Performative Lecture by Boris Ondreička — AD HOC: THE SECOND CONTEMPORARY
Wednesday, 26 November at 7:00 PM
Koppel Villa
In the lecture AD HOC: THE SECOND CONTEMPORARY, Boris Ondreička expands his long-term research into the history of free contemporary art, exploring it as an expert in individualization from the early long 19th century to spatial installation. He takes a polemical stance toward swarm theory, reconstructing the mentioned history as a divergence of personal transgressive and subversive acts. These acts, alongside the ideas of Jacob Taubes, are considered by Ondreička as decisive factors distinguishing past from future. Following Gilles Deleuze, he approaches the concept of becoming someone (or anything) today from a dividualist perspective.
Ondreička engages with the phenomenon of contemporary art, its historical backgrounds, and consequences, addressing questions of how we arrived at the present moment and how to navigate a space without (critical) categories.

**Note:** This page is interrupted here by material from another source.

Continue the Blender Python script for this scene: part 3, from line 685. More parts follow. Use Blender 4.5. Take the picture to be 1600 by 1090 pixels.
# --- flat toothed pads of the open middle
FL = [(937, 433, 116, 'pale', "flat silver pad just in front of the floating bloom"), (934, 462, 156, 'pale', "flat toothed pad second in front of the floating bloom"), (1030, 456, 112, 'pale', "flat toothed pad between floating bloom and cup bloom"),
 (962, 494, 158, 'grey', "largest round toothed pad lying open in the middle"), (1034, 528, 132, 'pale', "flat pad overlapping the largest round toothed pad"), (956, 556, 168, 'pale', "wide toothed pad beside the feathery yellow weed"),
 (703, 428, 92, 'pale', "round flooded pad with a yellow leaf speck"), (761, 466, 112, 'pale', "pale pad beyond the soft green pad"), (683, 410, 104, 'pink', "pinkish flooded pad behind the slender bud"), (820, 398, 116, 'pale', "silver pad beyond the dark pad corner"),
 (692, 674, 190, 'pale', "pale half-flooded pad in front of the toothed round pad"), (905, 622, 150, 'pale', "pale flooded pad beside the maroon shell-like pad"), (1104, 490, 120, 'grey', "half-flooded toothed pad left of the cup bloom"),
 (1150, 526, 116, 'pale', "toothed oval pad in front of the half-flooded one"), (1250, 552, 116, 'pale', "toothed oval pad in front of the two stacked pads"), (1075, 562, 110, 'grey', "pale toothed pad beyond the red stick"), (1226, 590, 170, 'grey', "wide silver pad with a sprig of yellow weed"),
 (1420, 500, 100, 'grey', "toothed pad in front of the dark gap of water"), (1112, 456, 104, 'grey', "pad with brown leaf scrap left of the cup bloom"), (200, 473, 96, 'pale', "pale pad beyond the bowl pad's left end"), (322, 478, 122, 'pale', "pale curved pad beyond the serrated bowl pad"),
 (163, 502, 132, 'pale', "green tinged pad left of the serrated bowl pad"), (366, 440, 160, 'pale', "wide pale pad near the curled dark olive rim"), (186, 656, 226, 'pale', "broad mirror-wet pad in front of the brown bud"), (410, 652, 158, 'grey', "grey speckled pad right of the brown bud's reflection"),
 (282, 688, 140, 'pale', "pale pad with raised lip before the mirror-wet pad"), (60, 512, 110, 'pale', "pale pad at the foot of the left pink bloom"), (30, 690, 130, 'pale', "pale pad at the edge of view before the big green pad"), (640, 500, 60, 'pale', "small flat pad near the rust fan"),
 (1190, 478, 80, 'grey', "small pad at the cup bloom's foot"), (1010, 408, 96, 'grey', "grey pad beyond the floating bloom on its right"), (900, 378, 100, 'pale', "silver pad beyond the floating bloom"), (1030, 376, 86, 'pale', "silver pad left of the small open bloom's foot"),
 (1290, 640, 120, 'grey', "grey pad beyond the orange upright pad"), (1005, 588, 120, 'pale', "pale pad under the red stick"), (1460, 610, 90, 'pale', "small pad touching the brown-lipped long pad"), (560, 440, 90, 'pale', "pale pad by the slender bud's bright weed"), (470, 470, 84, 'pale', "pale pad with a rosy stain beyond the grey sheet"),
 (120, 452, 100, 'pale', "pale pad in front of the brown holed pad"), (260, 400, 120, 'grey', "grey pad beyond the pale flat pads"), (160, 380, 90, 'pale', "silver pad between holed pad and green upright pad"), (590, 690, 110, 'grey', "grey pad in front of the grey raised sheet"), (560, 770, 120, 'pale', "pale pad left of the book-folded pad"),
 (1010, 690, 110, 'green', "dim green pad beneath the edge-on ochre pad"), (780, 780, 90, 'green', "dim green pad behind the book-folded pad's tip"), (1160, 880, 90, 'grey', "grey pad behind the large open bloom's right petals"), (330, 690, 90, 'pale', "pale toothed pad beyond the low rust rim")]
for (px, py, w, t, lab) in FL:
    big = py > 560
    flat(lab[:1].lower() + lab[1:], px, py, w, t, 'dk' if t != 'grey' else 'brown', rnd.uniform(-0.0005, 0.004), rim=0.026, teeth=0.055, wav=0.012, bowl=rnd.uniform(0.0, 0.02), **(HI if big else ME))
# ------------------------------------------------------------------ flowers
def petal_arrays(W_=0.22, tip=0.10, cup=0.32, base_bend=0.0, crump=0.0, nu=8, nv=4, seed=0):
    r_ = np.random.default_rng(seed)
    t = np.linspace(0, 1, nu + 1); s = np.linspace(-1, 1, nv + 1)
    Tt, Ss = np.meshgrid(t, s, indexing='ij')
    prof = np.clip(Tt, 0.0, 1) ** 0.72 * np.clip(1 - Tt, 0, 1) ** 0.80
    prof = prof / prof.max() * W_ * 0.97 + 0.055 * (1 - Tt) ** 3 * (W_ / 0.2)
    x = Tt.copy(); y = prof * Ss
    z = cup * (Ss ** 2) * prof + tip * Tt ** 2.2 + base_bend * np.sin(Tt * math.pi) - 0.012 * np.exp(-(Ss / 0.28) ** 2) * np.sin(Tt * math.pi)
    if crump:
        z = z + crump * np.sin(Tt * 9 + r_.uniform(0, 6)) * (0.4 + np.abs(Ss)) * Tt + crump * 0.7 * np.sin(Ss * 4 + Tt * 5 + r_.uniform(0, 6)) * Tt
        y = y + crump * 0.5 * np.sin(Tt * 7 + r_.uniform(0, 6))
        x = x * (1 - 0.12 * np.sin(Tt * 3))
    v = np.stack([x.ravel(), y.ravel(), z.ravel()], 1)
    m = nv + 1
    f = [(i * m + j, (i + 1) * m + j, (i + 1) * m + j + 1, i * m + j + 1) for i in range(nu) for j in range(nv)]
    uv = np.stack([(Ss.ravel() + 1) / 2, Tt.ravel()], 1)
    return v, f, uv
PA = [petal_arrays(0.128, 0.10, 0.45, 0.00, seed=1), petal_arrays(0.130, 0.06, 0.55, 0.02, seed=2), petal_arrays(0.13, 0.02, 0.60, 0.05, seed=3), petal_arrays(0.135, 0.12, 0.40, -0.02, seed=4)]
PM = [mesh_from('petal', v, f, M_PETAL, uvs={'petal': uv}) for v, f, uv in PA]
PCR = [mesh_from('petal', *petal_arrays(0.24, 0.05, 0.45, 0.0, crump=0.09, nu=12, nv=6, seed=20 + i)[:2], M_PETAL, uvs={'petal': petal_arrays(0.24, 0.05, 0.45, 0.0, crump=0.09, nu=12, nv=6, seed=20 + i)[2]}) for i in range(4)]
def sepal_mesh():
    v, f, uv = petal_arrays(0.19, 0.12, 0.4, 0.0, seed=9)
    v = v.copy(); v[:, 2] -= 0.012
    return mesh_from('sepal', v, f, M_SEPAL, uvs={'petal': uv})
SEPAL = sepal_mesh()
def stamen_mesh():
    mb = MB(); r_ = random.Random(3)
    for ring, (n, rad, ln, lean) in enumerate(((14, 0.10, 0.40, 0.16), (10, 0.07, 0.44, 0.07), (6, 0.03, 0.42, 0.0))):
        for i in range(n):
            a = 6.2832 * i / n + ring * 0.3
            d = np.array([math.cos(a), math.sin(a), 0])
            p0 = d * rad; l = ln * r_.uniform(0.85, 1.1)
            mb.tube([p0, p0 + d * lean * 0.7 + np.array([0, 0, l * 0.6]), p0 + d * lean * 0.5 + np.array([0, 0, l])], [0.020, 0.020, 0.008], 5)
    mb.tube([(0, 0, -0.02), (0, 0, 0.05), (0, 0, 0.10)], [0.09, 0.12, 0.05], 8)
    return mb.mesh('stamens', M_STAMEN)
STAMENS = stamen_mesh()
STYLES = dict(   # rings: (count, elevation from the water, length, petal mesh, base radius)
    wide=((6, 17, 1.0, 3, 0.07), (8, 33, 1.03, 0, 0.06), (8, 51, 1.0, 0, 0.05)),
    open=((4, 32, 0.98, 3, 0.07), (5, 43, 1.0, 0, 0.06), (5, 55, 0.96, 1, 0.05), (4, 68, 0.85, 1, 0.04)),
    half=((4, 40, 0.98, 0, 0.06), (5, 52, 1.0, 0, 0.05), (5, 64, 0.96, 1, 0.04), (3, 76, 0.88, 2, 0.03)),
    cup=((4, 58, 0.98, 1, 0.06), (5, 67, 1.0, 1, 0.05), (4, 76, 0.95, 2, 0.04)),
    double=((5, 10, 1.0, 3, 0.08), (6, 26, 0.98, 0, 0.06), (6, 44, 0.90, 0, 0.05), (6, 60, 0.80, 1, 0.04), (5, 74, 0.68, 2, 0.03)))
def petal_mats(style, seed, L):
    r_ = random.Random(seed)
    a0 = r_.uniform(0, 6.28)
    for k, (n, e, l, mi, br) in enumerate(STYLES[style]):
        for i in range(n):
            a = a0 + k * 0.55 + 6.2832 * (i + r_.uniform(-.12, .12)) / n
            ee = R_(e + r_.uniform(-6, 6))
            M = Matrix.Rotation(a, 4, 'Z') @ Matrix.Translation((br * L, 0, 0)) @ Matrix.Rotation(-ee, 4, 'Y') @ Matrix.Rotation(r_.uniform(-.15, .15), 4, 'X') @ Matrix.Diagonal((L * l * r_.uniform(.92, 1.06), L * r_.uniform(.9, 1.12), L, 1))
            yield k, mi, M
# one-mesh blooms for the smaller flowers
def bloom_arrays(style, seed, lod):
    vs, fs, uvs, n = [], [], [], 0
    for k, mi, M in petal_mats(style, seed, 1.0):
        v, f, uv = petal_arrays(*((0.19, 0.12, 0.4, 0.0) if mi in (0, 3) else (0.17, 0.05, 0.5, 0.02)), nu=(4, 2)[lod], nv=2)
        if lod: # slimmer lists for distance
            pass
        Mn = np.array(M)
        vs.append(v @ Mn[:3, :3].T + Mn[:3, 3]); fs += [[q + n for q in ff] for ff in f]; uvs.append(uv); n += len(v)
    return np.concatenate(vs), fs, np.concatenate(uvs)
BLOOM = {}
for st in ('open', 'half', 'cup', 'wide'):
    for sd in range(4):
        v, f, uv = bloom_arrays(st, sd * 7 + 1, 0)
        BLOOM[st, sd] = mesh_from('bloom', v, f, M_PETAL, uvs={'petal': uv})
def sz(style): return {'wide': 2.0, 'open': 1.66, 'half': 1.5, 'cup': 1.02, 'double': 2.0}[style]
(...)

In his proposed innovation of swarm theory—which he argues fails with higher organisms—he introduces the crucial role of subversive individual curiosity, will, and unpredictable, prototypical creativity: a kind of generative “bug” in the system expressing a defiant centrifugal force born from fatigue with previous (or even currently ongoing, hysterically shifting) contents, forms, and values. This force moves away from “-isms,” promoting self-eroding dynamics within them. When he speaks of an automatic centrifugal force as an integral part of the art evolution system, he also refers to the broader relations between the “I” (individuality, personality) within the “we” (collectivity, movement).